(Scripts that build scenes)
+++
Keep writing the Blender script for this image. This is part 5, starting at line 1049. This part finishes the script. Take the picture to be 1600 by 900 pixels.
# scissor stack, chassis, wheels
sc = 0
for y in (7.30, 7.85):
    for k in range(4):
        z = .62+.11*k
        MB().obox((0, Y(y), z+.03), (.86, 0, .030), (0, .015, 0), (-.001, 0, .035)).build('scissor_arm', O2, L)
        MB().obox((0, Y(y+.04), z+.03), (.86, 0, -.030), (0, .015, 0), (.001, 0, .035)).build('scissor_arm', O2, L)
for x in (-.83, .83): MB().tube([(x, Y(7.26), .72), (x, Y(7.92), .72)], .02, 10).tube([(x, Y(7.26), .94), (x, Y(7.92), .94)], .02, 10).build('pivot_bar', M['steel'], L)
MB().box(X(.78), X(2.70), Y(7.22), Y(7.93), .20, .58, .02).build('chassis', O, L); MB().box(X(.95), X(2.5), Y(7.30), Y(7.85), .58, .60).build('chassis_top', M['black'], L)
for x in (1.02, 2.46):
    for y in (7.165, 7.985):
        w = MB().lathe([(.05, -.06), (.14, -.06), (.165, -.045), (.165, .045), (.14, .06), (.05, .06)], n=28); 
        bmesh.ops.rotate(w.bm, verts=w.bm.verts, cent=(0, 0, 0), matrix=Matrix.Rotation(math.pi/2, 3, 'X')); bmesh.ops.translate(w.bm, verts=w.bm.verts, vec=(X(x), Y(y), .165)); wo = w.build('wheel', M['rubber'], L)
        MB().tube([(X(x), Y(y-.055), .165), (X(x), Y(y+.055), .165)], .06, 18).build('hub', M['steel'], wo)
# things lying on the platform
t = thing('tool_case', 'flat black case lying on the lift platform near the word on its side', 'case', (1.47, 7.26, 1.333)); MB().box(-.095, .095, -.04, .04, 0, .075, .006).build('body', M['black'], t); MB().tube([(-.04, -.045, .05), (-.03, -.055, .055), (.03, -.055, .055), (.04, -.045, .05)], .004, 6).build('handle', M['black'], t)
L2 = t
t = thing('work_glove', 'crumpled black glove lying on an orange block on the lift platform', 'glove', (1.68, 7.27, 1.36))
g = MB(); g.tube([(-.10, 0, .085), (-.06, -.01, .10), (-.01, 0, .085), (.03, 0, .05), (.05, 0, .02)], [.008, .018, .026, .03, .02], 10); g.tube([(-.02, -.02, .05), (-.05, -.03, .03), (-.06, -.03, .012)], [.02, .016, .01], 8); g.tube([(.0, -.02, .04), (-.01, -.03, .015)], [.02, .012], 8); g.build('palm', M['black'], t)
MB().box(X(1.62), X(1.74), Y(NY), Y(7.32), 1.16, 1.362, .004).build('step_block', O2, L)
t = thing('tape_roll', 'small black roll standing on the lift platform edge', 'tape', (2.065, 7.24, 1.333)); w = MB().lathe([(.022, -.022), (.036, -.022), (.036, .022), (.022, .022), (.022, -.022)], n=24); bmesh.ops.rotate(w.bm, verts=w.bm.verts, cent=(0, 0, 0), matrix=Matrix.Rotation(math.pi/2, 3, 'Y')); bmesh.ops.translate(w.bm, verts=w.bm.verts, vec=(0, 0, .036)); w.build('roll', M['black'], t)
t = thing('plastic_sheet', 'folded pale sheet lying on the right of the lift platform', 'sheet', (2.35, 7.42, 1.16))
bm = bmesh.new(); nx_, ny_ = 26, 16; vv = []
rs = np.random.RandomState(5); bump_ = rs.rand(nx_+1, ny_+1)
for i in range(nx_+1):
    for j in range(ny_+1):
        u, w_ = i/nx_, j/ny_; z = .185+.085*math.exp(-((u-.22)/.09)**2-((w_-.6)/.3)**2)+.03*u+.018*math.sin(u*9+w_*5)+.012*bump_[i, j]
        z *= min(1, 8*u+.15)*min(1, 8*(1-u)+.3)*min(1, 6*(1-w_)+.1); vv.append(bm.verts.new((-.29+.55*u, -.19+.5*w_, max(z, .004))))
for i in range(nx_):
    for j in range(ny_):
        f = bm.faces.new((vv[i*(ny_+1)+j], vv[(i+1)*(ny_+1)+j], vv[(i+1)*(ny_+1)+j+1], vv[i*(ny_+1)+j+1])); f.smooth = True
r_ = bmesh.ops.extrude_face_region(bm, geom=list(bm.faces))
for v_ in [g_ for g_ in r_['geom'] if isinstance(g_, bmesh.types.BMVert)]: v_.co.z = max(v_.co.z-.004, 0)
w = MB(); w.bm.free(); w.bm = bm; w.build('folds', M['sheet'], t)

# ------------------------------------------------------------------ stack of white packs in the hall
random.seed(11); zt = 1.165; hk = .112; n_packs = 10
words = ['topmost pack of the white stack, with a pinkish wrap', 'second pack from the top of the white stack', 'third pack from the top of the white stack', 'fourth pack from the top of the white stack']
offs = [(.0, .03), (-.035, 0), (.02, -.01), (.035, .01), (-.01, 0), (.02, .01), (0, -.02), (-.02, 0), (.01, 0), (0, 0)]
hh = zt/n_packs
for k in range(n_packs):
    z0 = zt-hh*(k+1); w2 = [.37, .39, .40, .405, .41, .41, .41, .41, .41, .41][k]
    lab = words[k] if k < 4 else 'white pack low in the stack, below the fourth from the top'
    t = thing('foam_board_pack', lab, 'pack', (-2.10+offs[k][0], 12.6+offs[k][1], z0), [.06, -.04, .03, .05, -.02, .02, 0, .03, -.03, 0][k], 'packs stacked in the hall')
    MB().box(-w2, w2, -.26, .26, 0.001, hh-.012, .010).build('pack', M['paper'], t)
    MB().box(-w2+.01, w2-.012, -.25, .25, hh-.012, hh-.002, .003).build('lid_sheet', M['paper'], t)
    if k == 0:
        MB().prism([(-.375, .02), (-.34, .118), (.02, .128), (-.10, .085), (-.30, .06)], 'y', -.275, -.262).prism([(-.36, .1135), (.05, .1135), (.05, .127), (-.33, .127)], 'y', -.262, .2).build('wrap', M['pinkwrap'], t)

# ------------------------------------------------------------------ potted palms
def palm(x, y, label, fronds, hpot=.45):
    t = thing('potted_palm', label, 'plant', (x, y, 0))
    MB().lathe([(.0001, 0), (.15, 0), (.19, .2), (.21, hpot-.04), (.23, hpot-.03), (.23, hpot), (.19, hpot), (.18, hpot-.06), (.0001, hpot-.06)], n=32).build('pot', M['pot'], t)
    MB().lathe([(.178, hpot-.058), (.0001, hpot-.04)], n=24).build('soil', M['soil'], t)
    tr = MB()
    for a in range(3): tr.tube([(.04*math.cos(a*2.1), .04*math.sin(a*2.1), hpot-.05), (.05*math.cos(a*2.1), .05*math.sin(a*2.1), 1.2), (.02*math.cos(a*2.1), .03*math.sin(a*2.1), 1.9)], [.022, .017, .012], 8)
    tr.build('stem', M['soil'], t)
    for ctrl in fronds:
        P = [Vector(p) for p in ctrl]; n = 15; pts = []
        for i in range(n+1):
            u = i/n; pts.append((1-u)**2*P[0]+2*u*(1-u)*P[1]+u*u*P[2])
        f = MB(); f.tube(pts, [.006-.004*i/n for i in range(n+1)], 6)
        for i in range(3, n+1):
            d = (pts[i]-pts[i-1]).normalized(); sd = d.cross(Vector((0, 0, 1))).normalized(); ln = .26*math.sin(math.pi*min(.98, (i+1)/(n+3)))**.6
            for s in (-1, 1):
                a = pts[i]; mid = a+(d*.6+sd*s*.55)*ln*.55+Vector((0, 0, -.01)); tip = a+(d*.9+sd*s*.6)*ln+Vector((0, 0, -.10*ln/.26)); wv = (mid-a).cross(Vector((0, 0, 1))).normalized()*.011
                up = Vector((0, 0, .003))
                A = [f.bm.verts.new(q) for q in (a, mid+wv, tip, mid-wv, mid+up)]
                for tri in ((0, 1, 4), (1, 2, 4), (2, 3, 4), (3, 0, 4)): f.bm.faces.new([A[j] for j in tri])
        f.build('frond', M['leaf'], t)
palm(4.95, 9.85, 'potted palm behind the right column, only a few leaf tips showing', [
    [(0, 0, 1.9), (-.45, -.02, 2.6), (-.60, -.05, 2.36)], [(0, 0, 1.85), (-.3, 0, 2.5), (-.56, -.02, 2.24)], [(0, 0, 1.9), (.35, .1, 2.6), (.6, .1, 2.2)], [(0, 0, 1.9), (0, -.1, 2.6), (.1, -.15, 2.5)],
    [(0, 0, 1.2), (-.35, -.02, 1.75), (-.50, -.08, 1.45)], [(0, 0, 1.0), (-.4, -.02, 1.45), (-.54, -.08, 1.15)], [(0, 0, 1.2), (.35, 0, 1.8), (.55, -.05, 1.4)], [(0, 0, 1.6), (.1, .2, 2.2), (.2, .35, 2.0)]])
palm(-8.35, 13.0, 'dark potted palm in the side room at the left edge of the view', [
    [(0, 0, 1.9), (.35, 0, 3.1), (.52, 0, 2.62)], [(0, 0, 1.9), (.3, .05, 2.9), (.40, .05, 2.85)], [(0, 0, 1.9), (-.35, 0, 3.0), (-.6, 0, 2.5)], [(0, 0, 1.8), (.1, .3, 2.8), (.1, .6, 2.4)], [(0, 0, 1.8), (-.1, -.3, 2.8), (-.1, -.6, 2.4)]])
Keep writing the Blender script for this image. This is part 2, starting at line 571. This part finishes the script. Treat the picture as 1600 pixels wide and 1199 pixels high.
+++
Among the records above, find each line holding the string "picture" and pull it out.

Keep writing the Blender script for this image. This is part 5, starting at line 1049. This part finishes the script. Take the picture to be 1600 by 900 pixels.
Keep writing the Blender script for this image. This is part 2, starting at line 571. This part finishes the script. Treat the picture as 1600 pixels wide and 1199 pixels high.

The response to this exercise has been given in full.